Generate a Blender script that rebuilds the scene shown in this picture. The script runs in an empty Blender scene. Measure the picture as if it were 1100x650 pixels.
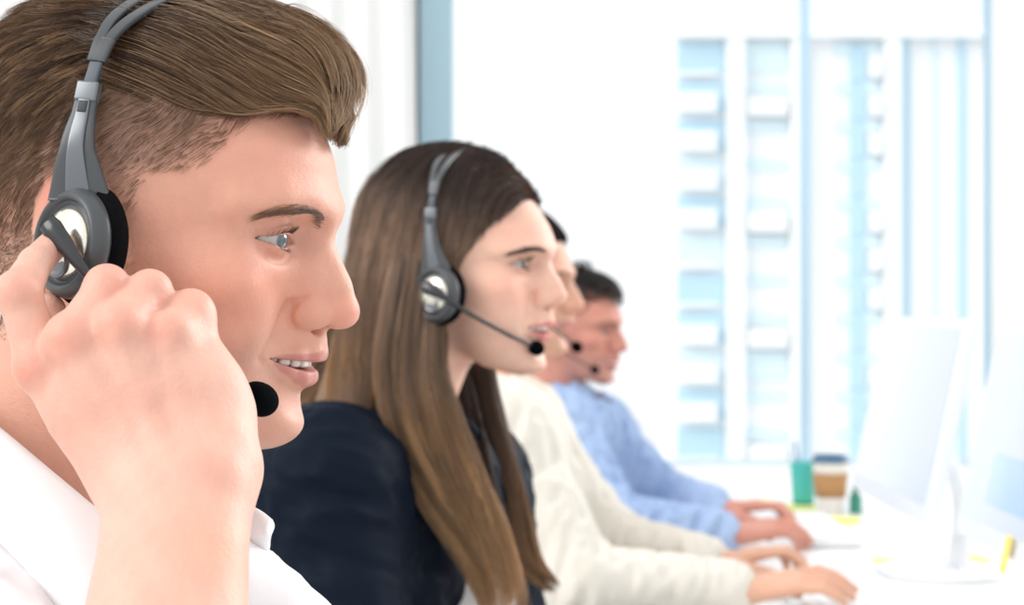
import bpy, math, random
import numpy as np

# ---------------------------------------------------------------- basics
FPX, CAMZ = 1950.0, 1.19          # focal length in pixels of the 1100 px frame, camera height (m)
COL = bpy.context.scene.collection
rng = np.random.default_rng(7)

def at(px, py, Y):                # a point seen at pixel px, py standing Y metres in front of the camera
    return np.array([(px-550.0)*Y/FPX, Y, CAMZ-(py-325.0)*Y/FPX])

def frame(yaw, pitch, roll=0.0):  # columns: forward, left, up.  yaw turns the nose towards the camera
    a, p, r = (math.radians(t) for t in (yaw, pitch, roll))
    x = np.array([math.cos(p)*math.cos(a), -math.cos(p)*math.sin(a), -math.sin(p)])
    y = np.array([math.sin(a), math.cos(a), 0.0]); z = np.cross(x, y)
    y, z = y*math.cos(r)+z*math.sin(r), z*math.cos(r)-y*math.sin(r)
    return np.stack([x, y, z], 1)

def link(o):
    COL.objects.link(o); return o

def tag(o, label=None, cat=None, group=None, kind=None):
    if label: o['label'] = label
    if cat: o['category'] = cat
    if group: o['group'] = group
    if kind: o['kind'] = kind
    return o

def empty(name, loc, label=None, cat=None, group=None, kind=None):
    o = bpy.data.objects.new(name, None); o.empty_display_size = .05
    o.location = [float(t) for t in loc]; link(o)
    return tag(o, label, cat, group, kind)

def mesh_obj(name, V, Fc, mat, parent=None, smooth=True, col=None, mats=None, fmat=None):
    """V (n,3) world coordinates, Fc (m,3|4) or list of both/lists; one mesh object"""
    V = np.asarray(V, dtype=np.float64)
    off = np.zeros(3)
    if parent is not None:
        pp = parent
        while pp is not None:
            off = off+np.array(pp.location); pp = pp.parent
    me = bpy.data.meshes.new(name)
    blocks = Fc if isinstance(Fc, list) and len(Fc) and isinstance(Fc[0], np.ndarray) else None
    if blocks is None and isinstance(Fc, np.ndarray): blocks = [Fc]
    if blocks is not None:
        loops = np.concatenate([b.reshape(-1) for b in blocks]).astype(np.int32)
        sizes = np.concatenate([np.full(len(b), b.shape[1]) for b in blocks]).astype(np.int32)
    else:
        loops = np.array([i for f in Fc for i in f], dtype=np.int32)
        sizes = np.array([len(f) for f in Fc], dtype=np.int32)
    me.vertices.add(len(V)); me.vertices.foreach_set('co', (V-off).astype(np.float32).ravel())
    me.loops.add(len(loops)); me.loops.foreach_set('vertex_index', loops)
    me.polygons.add(len(sizes))
    st = np.concatenate([[0], np.cumsum(sizes)[:-1]]).astype(np.int32)
    me.polygons.foreach_set('loop_start', st)
    try: me.polygons.foreach_set('loop_total', sizes)
    except Exception: pass
    me.polygons.foreach_set('use_smooth', np.full(len(sizes), smooth, dtype=bool))
    if fmat is not None: me.polygons.foreach_set('material_index', np.asarray(fmat, dtype=np.int32))
    me.update(calc_edges=True)
    if col is not None:
        ca = me.color_attributes.new('Col', 'FLOAT_COLOR', 'POINT')
        c4 = np.ones((len(V), 4), dtype=np.float32); c4[:, :3] = col
        ca.data.foreach_set('color', c4.ravel())
    for m in (mats or [mat]): me.materials.append(m)
    o = bpy.data.objects.new(name, me); link(o)
    if parent is not None: o.parent = parent
    return o

def join(parts):                   # [(V,F,col)] -> one V,F,col
    Vs, Fs, Cs, n = [], [], [], 0
    for p in parts:
        Vs.append(np.asarray(p[0])); 
        for b in (p[1] if isinstance(p[1], list) else [p[1]]): Fs.append(b+n)
        if len(p) > 2: Cs.append(p[2])
        n += len(p[0])
    return np.concatenate(Vs), Fs, (np.concatenate(Cs) if Cs else None)

# ---------------------------------------------------------------- small mesh makers
def grid_faces(nu, nv, wu=False, wv=False):
    i = np.arange(nu if wu else nu-1); j = np.arange(nv if wv else nv-1)
    I, J = np.meshgrid(i, j, indexing='ij'); I2 = (I+1) % nu; J2 = (J+1) % nv
    return np.stack([I*nv+J, I2*nv+J, I2*nv+J2, I*nv+J2], -1).reshape(-1, 4)

def tube(pts, rad, n=12, caps=True, up=None, flat=1.0):
    pts = np.asarray(pts, float); m = len(pts); rad = np.broadcast_to(np.asarray(rad, float), (m,))
    T = np.gradient(pts, axis=0); T /= np.linalg.norm(T, axis=1)[:, None]+1e-12
    u = np.array(up, float) if up is not None else (np.array([0, 0, 1.]) if abs(T[0, 2]) < .9 else np.array([1., 0, 0]))
    A = []; 
    for t in T:
        u = u-t*np.dot(u, t); u /= np.linalg.norm(u)+1e-12; A.append(u.copy())
    A = np.array(A); B = np.cross(T, A)
    th = np.linspace(0, 2*math.pi, n, endpoint=False)
    V = pts[:, None]+rad[:, None, None]*(np.cos(th)[None, :, None]*A[:, None]*flat+np.sin(th)[None, :, None]*B[:, None])
    V = V.reshape(-1, 3); Fc = [grid_faces(m, n, False, True)]
    if caps:
        V = np.concatenate([V, pts[:1], pts[-1:]]); c0, c1 = m*n, m*n+1; k = np.arange(n); k2 = (k+1) % n
        Fc.append(np.stack([k2, k, np.full(n, c0)], 1)); Fc.append(np.stack([(m-1)*n+k, (m-1)*n+k2, np.full(n, c1)], 1))
    return V, Fc

def lathe(prof, center, axis=(0, 0, 1), n=40, up=None, sx=1.0, sy=1.0):
    """prof [(r,h)] revolved about axis"""
    ax = np.array(axis, float); ax /= np.linalg.norm(ax)
    a = np.array(up, float) if up is not None else np.array([1., 0, 0]) if abs(ax[0]) < .9 else np.array([0, 1., 0])
    a = a-ax*np.dot(a, ax); a /= np.linalg.norm(a); b = np.cross(ax, a)
    th = np.linspace(0, 2*math.pi, n, endpoint=False); prof = np.array(prof, float)
    V = np.array(center)+prof[:, 0][:, None, None]*(np.cos(th)[None, :, None]*a*sx+np.sin(th)[None, :, None]*b*sy)+prof[:, 1][:, None, None]*ax
    return V.reshape(-1, 3), [grid_faces(len(prof), n, False, True)]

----

### What is needed
Please write out all of the material above without changing a word, and omit any pictures.

### Result of this task
Generate a Blender script that rebuilds the scene shown in this picture. The script runs in an empty Blender scene. Measure the picture as if it were 1100x650 pixels.
import bpy, math, random
import numpy as np

# ---------------------------------------------------------------- basics
FPX, CAMZ = 1950.0, 1.19          # focal length in pixels of the 1100 px frame, camera height (m)
COL = bpy.context.scene.collection
rng = np.random.default_rng(7)

def at(px, py, Y):                # a point seen at pixel px, py standing Y metres in front of the camera
    return np.array([(px-550.0)*Y/FPX, Y, CAMZ-(py-325.0)*Y/FPX])

def frame(yaw, pitch, roll=0.0):  # columns: forward, left, up.  yaw turns the nose towards the camera
    a, p, r = (math.radians(t) for t in (yaw, pitch, roll))
    x = np.array([math.cos(p)*math.cos(a), -math.cos(p)*math.sin(a), -math.sin(p)])
    y = np.array([math.sin(a), math.cos(a), 0.0]); z = np.cross(x, y)
    y, z = y*math.cos(r)+z*math.sin(r), z*math.cos(r)-y*math.sin(r)
    return np.stack([x, y, z], 1)

def link(o):
    COL.objects.link(o); return o

def tag(o, label=None, cat=None, group=None, kind=None):
    if label: o['label'] = label
    if cat: o['category'] = cat
    if group: o['group'] = group
    if kind: o['kind'] = kind
    return o

def empty(name, loc, label=None, cat=None, group=None, kind=None):
    o = bpy.data.objects.new(name, None); o.empty_display_size = .05
    o.location = [float(t) for t in loc]; link(o)
    return tag(o, label, cat, group, kind)

def mesh_obj(name, V, Fc, mat, parent=None, smooth=True, col=None, mats=None, fmat=None):
    """V (n,3) world coordinates, Fc (m,3|4) or list of both/lists; one mesh object"""
    V = np.asarray(V, dtype=np.float64)
    off = np.zeros(3)
    if parent is not None:
        pp = parent
        while pp is not None:
            off = off+np.array(pp.location); pp = pp.parent
    me = bpy.data.meshes.new(name)
    blocks = Fc if isinstance(Fc, list) and len(Fc) and isinstance(Fc[0], np.ndarray) else None
    if blocks is None and isinstance(Fc, np.ndarray): blocks = [Fc]
    if blocks is not None:
        loops = np.concatenate([b.reshape(-1) for b in blocks]).astype(np.int32)
        sizes = np.concatenate([np.full(len(b), b.shape[1]) for b in blocks]).astype(np.int32)
    else:
        loops = np.array([i for f in Fc for i in f], dtype=np.int32)
        sizes = np.array([len(f) for f in Fc], dtype=np.int32)
    me.vertices.add(len(V)); me.vertices.foreach_set('co', (V-off).astype(np.float32).ravel())
    me.loops.add(len(loops)); me.loops.foreach_set('vertex_index', loops)
    me.polygons.add(len(sizes))
    st = np.concatenate([[0], np.cumsum(sizes)[:-1]]).astype(np.int32)
    me.polygons.foreach_set('loop_start', st)
    try: me.polygons.foreach_set('loop_total', sizes)
    except Exception: pass
    me.polygons.foreach_set('use_smooth', np.full(len(sizes), smooth, dtype=bool))
    if fmat is not None: me.polygons.foreach_set('material_index', np.asarray(fmat, dtype=np.int32))
    me.update(calc_edges=True)
    if col is not None:
        ca = me.color_attributes.new('Col', 'FLOAT_COLOR', 'POINT')
        c4 = np.ones((len(V), 4), dtype=np.float32); c4[:, :3] = col
        ca.data.foreach_set('color', c4.ravel())
    for m in (mats or [mat]): me.materials.append(m)
    o = bpy.data.objects.new(name, me); link(o)
    if parent is not None: o.parent = parent
    return o

def join(parts):                   # [(V,F,col)] -> one V,F,col
    Vs, Fs, Cs, n = [], [], [], 0
    for p in parts:
        Vs.append(np.asarray(p[0])); 
        for b in (p[1] if isinstance(p[1], list) else [p[1]]): Fs.append(b+n)
        if len(p) > 2: Cs.append(p[2])
        n += len(p[0])
    return np.concatenate(Vs), Fs, (np.concatenate(Cs) if Cs else None)

# ---------------------------------------------------------------- small mesh makers
def grid_faces(nu, nv, wu=False, wv=False):
    i = np.arange(nu if wu else nu-1); j = np.arange(nv if wv else nv-1)
    I, J = np.meshgrid(i, j, indexing='ij'); I2 = (I+1) % nu; J2 = (J+1) % nv
    return np.stack([I*nv+J, I2*nv+J, I2*nv+J2, I*nv+J2], -1).reshape(-1, 4)

def tube(pts, rad, n=12, caps=True, up=None, flat=1.0):
    pts = np.asarray(pts, float); m = len(pts); rad = np.broadcast_to(np.asarray(rad, float), (m,))
    T = np.gradient(pts, axis=0); T /= np.linalg.norm(T, axis=1)[:, None]+1e-12
    u = np.array(up, float) if up is not None else (np.array([0, 0, 1.]) if abs(T[0, 2]) < .9 else np.array([1., 0, 0]))
    A = []; 
    for t in T:
        u = u-t*np.dot(u, t); u /= np.linalg.norm(u)+1e-12; A.append(u.copy())
    A = np.array(A); B = np.cross(T, A)
    th = np.linspace(0, 2*math.pi, n, endpoint=False)
    V = pts[:, None]+rad[:, None, None]*(np.cos(th)[None, :, None]*A[:, None]*flat+np.sin(th)[None, :, None]*B[:, None])
    V = V.reshape(-1, 3); Fc = [grid_faces(m, n, False, True)]
    if caps:
        V = np.concatenate([V, pts[:1], pts[-1:]]); c0, c1 = m*n, m*n+1; k = np.arange(n); k2 = (k+1) % n
        Fc.append(np.stack([k2, k, np.full(n, c0)], 1)); Fc.append(np.stack([(m-1)*n+k, (m-1)*n+k2, np.full(n, c1)], 1))
    return V, Fc

def lathe(prof, center, axis=(0, 0, 1), n=40, up=None, sx=1.0, sy=1.0):
    """prof [(r,h)] revolved about axis"""
    ax = np.array(axis, float); ax /= np.linalg.norm(ax)
    a = np.array(up, float) if up is not None else np.array([1., 0, 0]) if abs(ax[0]) < .9 else np.array([0, 1., 0])
    a = a-ax*np.dot(a, ax); a /= np.linalg.norm(a); b = np.cross(ax, a)
    th = np.linspace(0, 2*math.pi, n, endpoint=False); prof = np.array(prof, float)
    V = np.array(center)+prof[:, 0][:, None, None]*(np.cos(th)[None, :, None]*a*sx+np.sin(th)[None, :, None]*b*sy)+prof[:, 1][:, None, None]*ax
    return V.reshape(-1, 3), [grid_faces(len(prof), n, False, True)]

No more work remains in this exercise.